"Nunca aparece um nome ou a descrição exacta ( com data a
pormenores) da "corrupção" que tanto se apregoa e retrospectivamente se
lamenta", escreve Vasco Pulido Valente na crónica de hoje, no Público.
VPV
fala em "corrupção" que se apregoa no caso do BES e
"retrospectivamente se lamenta". Mas...que corrupção será essa?
Enumera antes os corpos de delito: " O BES foi o banco do regime";
"existia uma promiscuidade absoluta entre o poder económico e o poder
político"; "uma circulação permanente entre o pessoal do Governo e o
pessoal do BES"; "O BES fez negócios leoninos com o Estado, à nossa
custa" "Ricardo Salgado encorajou os desvarios despesistas de Sócrates".
Há corrupção nestas andanças? E será passível de punição criminal?
Crime, em sentido estrito e legalmente simplista será toda e qualquer infracção prevista e declarada punível pelas leis penais.
Portanto,
em primeiro lugar teremos que analisar se qualquer uma daquelas
actuações de alguém integra qualquer infracção a alguma lei. Um banco
ser banco de um regime constitui alguma infracção legal? Não me parece. E
muito menos penal que a não considera de todo. A promiscuidade entre
pessoal político e dos bancos constitui infracção legal? Depende, mas
antes de chegar ao âmbito criminal, passa por outros, como os das
incompatibilidades, o que corta cerce a extensão à noção de crime. Os
negócios leoninos com o Estado serão crime? Depende mas há o direito
civil e o administrativo que os elimina do número dos crimes de
catálogo. E por aí fora.
Mas haverá mesmo crimes nestas actuações
concretas dos nomes de quem VPP procura saber a identidade? Provavelmente.
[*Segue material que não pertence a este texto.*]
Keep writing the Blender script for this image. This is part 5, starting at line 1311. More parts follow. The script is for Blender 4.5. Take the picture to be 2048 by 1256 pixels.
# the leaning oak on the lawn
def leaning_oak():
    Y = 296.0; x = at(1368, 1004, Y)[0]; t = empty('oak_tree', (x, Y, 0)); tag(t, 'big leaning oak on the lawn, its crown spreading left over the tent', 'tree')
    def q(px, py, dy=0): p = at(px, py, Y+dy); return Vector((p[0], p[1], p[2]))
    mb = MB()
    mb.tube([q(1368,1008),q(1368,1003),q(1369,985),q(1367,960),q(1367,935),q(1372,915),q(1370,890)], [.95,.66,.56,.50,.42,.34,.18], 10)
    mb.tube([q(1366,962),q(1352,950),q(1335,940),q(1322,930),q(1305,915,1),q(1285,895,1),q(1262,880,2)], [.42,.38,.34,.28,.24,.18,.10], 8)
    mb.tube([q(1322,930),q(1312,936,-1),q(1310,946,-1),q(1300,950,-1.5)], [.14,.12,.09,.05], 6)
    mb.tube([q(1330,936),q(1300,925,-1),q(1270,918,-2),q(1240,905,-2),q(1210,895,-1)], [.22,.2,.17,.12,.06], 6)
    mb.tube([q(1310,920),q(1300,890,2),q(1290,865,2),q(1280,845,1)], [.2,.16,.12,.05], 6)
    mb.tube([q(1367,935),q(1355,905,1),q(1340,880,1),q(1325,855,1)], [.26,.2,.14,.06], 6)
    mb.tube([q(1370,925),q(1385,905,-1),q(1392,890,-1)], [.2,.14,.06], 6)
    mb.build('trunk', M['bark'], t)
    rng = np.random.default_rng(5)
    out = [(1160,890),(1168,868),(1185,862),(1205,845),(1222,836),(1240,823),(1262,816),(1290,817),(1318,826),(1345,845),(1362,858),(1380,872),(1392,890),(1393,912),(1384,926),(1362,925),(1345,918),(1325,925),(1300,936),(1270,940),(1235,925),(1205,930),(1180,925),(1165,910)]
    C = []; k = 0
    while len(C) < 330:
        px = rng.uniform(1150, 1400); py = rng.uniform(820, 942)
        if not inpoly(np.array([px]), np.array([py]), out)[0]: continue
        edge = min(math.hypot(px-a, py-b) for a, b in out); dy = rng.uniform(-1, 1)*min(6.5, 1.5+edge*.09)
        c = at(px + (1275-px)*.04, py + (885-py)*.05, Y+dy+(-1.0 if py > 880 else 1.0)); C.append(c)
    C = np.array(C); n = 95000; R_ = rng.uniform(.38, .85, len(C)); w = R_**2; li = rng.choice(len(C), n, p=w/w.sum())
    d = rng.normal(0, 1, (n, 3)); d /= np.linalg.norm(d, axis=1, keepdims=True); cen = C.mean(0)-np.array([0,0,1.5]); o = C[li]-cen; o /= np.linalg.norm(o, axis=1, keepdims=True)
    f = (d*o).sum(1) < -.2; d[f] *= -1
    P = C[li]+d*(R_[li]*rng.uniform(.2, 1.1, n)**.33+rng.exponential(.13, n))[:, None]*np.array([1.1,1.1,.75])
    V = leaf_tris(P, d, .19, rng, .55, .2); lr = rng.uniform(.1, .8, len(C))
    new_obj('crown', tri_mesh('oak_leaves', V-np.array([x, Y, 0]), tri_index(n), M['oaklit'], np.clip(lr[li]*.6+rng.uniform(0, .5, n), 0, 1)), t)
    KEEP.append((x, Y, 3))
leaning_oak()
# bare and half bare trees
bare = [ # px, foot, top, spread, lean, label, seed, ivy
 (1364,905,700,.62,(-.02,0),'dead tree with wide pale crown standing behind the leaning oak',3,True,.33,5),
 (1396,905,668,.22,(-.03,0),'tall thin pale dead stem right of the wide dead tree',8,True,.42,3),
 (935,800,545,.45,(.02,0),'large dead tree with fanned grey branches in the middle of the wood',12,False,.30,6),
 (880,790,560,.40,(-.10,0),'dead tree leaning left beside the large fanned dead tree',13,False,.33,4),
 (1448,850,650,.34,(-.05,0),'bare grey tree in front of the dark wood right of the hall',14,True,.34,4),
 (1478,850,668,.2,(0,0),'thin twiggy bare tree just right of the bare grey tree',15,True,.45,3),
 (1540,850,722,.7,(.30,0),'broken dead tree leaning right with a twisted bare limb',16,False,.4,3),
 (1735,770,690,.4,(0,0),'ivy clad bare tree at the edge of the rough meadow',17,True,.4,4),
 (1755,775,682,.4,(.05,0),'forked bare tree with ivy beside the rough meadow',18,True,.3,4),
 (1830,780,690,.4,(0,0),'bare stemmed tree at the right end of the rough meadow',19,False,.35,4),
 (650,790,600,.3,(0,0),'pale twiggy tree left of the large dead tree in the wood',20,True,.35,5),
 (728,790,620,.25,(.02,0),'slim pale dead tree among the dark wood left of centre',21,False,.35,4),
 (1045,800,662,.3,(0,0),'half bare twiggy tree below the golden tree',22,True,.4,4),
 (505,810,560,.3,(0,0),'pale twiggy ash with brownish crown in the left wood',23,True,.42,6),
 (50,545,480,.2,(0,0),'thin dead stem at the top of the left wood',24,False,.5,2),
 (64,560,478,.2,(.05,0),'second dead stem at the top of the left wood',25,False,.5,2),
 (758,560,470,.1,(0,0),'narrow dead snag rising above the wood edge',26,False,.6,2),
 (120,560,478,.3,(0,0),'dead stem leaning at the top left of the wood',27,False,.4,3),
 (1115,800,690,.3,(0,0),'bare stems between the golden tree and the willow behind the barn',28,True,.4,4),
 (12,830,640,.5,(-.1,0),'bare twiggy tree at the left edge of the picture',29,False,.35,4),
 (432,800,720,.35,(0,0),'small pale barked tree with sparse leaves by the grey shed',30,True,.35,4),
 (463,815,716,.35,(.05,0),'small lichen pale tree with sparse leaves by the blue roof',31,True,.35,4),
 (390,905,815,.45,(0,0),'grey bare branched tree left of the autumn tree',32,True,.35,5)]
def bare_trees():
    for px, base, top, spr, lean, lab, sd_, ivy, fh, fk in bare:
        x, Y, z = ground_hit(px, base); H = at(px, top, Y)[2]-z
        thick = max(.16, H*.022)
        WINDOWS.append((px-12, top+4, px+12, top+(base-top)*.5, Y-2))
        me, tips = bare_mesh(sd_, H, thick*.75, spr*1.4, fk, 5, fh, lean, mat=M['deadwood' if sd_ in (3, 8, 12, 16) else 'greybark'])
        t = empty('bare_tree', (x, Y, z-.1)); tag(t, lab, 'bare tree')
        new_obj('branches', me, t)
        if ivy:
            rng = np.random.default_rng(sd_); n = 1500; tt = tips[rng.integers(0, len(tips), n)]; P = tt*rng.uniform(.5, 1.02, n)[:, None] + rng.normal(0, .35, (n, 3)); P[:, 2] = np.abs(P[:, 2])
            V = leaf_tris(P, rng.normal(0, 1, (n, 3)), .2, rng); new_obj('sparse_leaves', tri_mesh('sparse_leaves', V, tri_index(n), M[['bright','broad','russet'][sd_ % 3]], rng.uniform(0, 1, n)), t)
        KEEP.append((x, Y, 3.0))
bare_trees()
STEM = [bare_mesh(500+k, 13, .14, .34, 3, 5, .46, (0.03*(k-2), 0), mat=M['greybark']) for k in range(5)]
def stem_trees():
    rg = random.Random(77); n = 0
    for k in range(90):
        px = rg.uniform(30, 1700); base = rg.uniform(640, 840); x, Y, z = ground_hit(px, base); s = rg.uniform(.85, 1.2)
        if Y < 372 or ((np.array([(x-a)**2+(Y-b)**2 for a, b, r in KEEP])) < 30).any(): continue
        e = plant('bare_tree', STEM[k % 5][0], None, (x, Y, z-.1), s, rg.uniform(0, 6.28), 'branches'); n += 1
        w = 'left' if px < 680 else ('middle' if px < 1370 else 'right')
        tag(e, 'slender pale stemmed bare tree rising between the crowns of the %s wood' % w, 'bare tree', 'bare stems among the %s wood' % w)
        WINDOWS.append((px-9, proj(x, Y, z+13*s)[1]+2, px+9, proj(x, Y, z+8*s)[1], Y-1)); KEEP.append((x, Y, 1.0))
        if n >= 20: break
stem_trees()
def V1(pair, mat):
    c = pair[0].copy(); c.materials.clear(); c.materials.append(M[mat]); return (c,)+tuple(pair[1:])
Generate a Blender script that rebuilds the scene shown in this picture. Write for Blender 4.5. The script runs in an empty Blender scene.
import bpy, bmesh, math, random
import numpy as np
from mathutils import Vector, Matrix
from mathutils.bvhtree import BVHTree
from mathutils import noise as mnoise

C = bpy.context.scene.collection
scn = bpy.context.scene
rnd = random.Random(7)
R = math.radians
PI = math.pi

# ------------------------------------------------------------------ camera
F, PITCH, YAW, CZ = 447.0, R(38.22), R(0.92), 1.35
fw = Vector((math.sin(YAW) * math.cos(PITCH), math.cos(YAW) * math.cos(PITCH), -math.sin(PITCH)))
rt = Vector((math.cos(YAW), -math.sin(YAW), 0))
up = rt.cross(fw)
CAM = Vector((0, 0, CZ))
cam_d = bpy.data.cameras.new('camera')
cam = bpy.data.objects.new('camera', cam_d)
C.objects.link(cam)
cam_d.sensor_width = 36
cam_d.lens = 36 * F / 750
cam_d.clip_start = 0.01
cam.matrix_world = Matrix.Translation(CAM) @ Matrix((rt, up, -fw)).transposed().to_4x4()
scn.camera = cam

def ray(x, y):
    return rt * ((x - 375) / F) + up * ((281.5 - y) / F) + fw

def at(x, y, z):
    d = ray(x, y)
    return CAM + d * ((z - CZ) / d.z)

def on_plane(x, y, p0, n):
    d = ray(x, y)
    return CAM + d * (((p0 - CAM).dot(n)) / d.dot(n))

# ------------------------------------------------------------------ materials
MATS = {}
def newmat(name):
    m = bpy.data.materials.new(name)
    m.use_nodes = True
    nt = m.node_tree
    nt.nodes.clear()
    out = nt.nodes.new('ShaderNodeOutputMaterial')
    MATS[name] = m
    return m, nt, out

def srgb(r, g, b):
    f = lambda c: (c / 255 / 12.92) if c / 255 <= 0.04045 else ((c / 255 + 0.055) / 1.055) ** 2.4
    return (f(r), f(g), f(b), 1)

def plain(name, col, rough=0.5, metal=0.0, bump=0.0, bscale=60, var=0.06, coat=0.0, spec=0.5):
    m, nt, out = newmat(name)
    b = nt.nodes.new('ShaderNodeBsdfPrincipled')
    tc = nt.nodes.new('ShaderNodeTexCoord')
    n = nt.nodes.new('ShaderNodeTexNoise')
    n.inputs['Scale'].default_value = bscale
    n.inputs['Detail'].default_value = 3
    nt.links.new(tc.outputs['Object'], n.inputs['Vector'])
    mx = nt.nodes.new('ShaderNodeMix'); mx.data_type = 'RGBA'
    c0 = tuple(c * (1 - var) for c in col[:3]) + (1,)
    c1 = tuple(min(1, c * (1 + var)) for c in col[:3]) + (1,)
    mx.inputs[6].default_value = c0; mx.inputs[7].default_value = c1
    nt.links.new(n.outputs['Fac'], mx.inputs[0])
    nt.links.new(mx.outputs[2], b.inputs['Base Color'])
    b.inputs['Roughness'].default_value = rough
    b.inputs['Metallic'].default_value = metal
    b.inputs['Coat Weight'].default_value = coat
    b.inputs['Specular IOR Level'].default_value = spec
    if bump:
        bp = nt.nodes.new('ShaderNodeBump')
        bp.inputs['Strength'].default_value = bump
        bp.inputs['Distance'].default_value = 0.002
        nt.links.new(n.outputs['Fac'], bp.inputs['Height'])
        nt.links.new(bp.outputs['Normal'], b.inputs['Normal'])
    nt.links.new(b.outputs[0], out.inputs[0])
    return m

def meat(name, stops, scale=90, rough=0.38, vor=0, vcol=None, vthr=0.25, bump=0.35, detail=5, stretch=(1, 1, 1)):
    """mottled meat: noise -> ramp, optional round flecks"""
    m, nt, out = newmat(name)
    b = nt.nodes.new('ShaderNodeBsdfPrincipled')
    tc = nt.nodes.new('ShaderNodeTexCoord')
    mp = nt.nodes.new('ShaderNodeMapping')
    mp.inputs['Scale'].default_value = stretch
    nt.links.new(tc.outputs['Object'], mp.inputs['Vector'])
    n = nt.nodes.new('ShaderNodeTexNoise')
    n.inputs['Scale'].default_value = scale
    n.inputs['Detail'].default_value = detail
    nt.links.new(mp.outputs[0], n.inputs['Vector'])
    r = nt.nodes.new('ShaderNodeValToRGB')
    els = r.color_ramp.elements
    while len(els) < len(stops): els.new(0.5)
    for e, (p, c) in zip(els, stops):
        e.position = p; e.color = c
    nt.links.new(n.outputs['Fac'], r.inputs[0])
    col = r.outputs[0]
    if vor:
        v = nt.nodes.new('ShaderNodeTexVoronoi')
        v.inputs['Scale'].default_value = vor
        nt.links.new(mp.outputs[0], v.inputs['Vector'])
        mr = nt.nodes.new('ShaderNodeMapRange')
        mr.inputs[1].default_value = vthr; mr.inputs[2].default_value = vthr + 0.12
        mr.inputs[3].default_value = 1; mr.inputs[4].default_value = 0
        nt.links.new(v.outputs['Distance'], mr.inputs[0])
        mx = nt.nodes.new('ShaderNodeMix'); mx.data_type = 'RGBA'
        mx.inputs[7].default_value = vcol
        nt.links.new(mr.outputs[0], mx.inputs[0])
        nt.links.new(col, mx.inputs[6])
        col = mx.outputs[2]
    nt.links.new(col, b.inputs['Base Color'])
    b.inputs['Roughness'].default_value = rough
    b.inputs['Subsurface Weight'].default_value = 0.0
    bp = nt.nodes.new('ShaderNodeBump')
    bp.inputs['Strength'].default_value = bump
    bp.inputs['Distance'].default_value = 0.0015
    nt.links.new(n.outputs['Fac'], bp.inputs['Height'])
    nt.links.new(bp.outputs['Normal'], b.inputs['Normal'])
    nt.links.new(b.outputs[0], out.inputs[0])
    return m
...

Há pessoas que participaram naqueles negócios e naqueles conúbios entre o
Estado e os bancos, mormente o BES que poderão ter pisado o risco legal
criminal. Basta pensar nas palavras " favor", "prenda", "vantagem
patrimonial" ou não em troca de algo.
O Código Penal cataloga assim esses crimes mais típicos e uma lei avulsa relativa a titulares de cargos políticos também os enumera com penas mais pesadas:
Artigo 16.º
Recebimento indevido de vantagem 1 - O titular de cargo político ou de
alto cargo público que, no exercício das suas funções ou por causa
delas, por si, ou por interposta pessoa, com o seu consentimento ou
ratificação, solicitar ou aceitar, para si ou para terceiro, vantagem
patrimonial ou não patrimonial, que não lhe seja devida, é punido com
pena de prisão de 1 a 5 anos.
2 - Quem, por si ou por interposta
pessoa, com o seu consentimento ou ratificação, der ou prometer a
titular de cargo político ou alto cargo público, ou a terceiro por
indicação ou conhecimento deste, vantagem patrimonial ou não patrimonial
que não lhe seja devida, no exercício das suas funções ou por causa
delas, é punido com pena de prisão até 5 anos ou com pena de multa até
600 dias.
3 - Excluem-se dos números anteriores as condutas socialmente adequadas e conformes aos usos e costumes.
Artigo 17.º
Corrupção passiva 1 - O titular de cargo político ou de alto cargo
público que no exercício das suas funções ou por causa delas, por si ou
por interposta pessoa, com o seu consentimento ou ratificação, solicitar
ou aceitar, para si ou para terceiro, vantagem patrimonial ou não
patrimonial, ou a sua promessa, para a prática de um qualquer acto ou
omissão contrários aos deveres do cargo, ainda que anteriores àquela
solicitação ou aceitação, é punido com pena de prisão de 2 a 8 anos.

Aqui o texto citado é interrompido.